Source records:
==============================

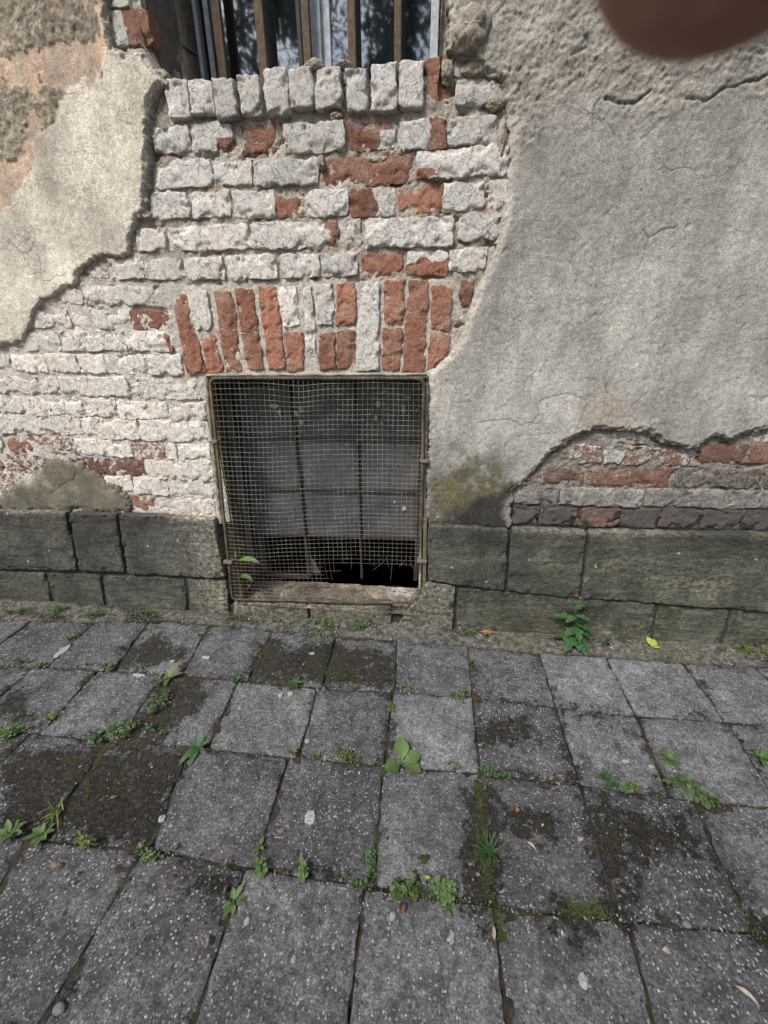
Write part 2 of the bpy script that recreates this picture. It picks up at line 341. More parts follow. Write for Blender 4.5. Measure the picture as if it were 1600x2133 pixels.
# ------------------------------------------------------------------ block builder (bricks, stones, slabs)
def lin(n0, n1, step, r):
    L = n1-n0; k = max(2, int(round((L-2*r)/step)))
    if L < 2.6*r: r = L/3.2
    a = np.array([0, 0.22*r, 0.55*r]); return np.concatenate([a, np.linspace(r, L-r, k+1), L-a[::-1]])/L
def block(corners, seed, step=0.006, r=0.009, edge=0.004, rough=0.003, back=0.08, chip=0.004, corner=0.006, freq=38, tilt=(0, 0)):
    c = np.asarray(corners, float)           # BL BR TR TL
    wd = (np.linalg.norm(c[1]-c[0])+np.linalg.norm(c[2]-c[3]))/2; ht = (np.linalg.norm(c[3]-c[0])+np.linalg.norm(c[2]-c[1]))/2
    u = lin(0, wd, step, r); v = lin(0, ht, step, r); U, Vv = np.meshgrid(u, v)
    P = (c[0][None, None]*((1-U)*(1-Vv))[..., None]+c[1][None, None]*(U*(1-Vv))[..., None]+c[2][None, None]*(U*Vv)[..., None]+c[3][None, None]*((1-U)*Vv)[..., None])
    ex = np.minimum(U, 1-U)*wd; ey = np.minimum(Vv, 1-Vv)*ht; e = np.minimum(ex, ey)
    a, b = P[..., 0].copy(), P[..., 1].copy(); cen = c.mean(0)
    fall = np.exp(-e/0.014)
    na = fbm(a*freq*0.7, b*freq*0.7, seed, 3); nb = fbm(a*freq*0.7+31, b*freq*0.7-7, seed+5, 3)
    P[..., 0] += na*edge*fall; P[..., 1] += nb*edge*fall
    dc = np.hypot(ex, ey); k = corner*np.exp(-dc/0.012)*(0.6+0.8*vn(np.round(U)*3+seed, np.round(Vv)*5+seed, seed))
    P[..., 0] -= np.sign(a-cen[0])*k; P[..., 1] -= np.sign(b-cen[1])*k
    q = np.clip((r-e)/r, 0, 1); h = -r*(1-np.sqrt(np.clip(1-q*q, 0, 1)))
    h += rough*fbm(a*freq, b*freq, seed+9, 4)+rough*0.5*fbm(a*freq*3.1, b*freq*3.1, seed+19, 3)
    if chip: h -= chip*sst(0.30, 0.42, fbm(a*24, b*24, seed+33, 4)+0.42*fall)*sst(0.06, 0.35, fall)
    h += (a-cen[0])*tilt[0]+(b-cen[1])*tilt[1]
    nr, nc = U.shape
    info = dict(a=a, b=b, U=U, V=Vv, e=e, ex=ex, ey=ey, wd=wd, ht=ht, cen=cen)
    return P, h, info
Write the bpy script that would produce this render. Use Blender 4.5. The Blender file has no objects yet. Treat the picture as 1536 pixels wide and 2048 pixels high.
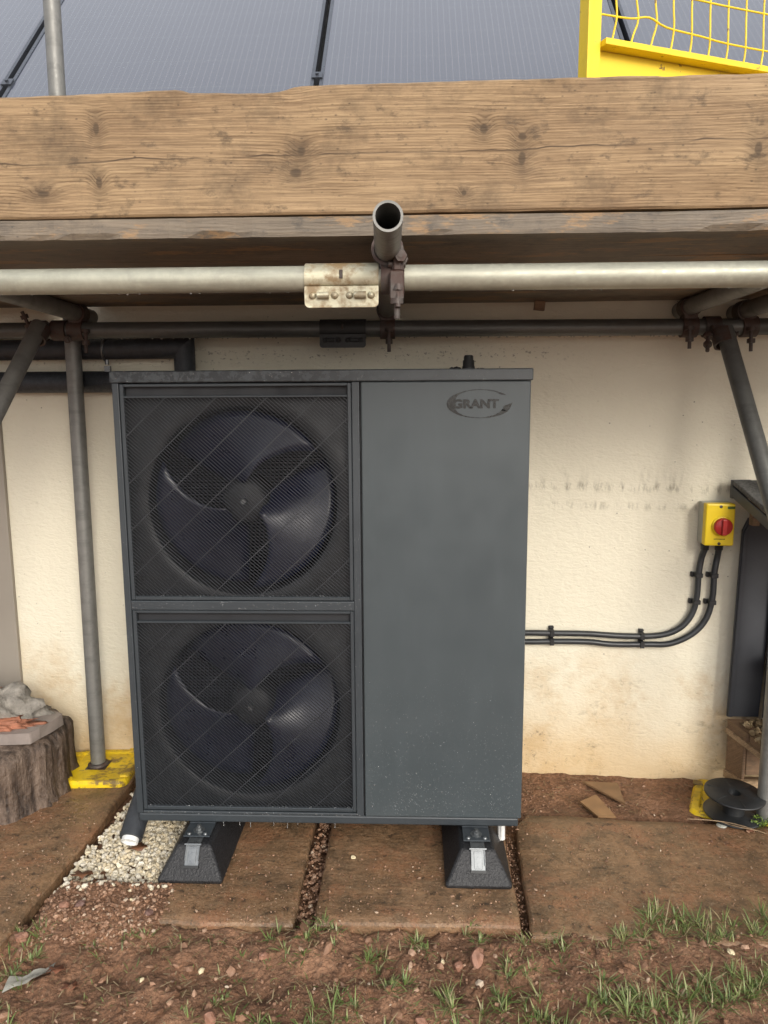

==============================

Return every line of the records exactly as given, pictures excluded.

◆ **Response below**:
Write part 2 of the bpy script that recreates this picture. It picks up at line 341. More parts follow. Write for Blender 4.5. Measure the picture as if it were 1600x2133 pixels.
# ------------------------------------------------------------------ block builder (bricks, stones, slabs)
def lin(n0, n1, step, r):
    L = n1-n0; k = max(2, int(round((L-2*r)/step)))
    if L < 2.6*r: r = L/3.2
    a = np.array([0, 0.22*r, 0.55*r]); return np.concatenate([a, np.linspace(r, L-r, k+1), L-a[::-1]])/L
def block(corners, seed, step=0.006, r=0.009, edge=0.004, rough=0.003, back=0.08, chip=0.004, corner=0.006, freq=38, tilt=(0, 0)):
    c = np.asarray(corners, float)           # BL BR TR TL
    wd = (np.linalg.norm(c[1]-c[0])+np.linalg.norm(c[2]-c[3]))/2; ht = (np.linalg.norm(c[3]-c[0])+np.linalg.norm(c[2]-c[1]))/2
    u = lin(0, wd, step, r); v = lin(0, ht, step, r); U, Vv = np.meshgrid(u, v)
    P = (c[0][None, None]*((1-U)*(1-Vv))[..., None]+c[1][None, None]*(U*(1-Vv))[..., None]+c[2][None, None]*(U*Vv)[..., None]+c[3][None, None]*((1-U)*Vv)[..., None])
    ex = np.minimum(U, 1-U)*wd; ey = np.minimum(Vv, 1-Vv)*ht; e = np.minimum(ex, ey)
    a, b = P[..., 0].copy(), P[..., 1].copy(); cen = c.mean(0)
    fall = np.exp(-e/0.014)
    na = fbm(a*freq*0.7, b*freq*0.7, seed, 3); nb = fbm(a*freq*0.7+31, b*freq*0.7-7, seed+5, 3)
    P[..., 0] += na*edge*fall; P[..., 1] += nb*edge*fall
    dc = np.hypot(ex, ey); k = corner*np.exp(-dc/0.012)*(0.6+0.8*vn(np.round(U)*3+seed, np.round(Vv)*5+seed, seed))
    P[..., 0] -= np.sign(a-cen[0])*k; P[..., 1] -= np.sign(b-cen[1])*k
    q = np.clip((r-e)/r, 0, 1); h = -r*(1-np.sqrt(np.clip(1-q*q, 0, 1)))
    h += rough*fbm(a*freq, b*freq, seed+9, 4)+rough*0.5*fbm(a*freq*3.1, b*freq*3.1, seed+19, 3)
    if chip: h -= chip*sst(0.30, 0.42, fbm(a*24, b*24, seed+33, 4)+0.42*fall)*sst(0.06, 0.35, fall)
    h += (a-cen[0])*tilt[0]+(b-cen[1])*tilt[1]
    nr, nc = U.shape
    info = dict(a=a, b=b, U=U, V=Vv, e=e, ex=ex, ey=ey, wd=wd, ht=ht, cen=cen)
    return P, h, info
Write the bpy script that would produce this render. Use Blender 4.5. The Blender file has no objects yet. Treat the picture as 1536 pixels wide and 2048 pixels high.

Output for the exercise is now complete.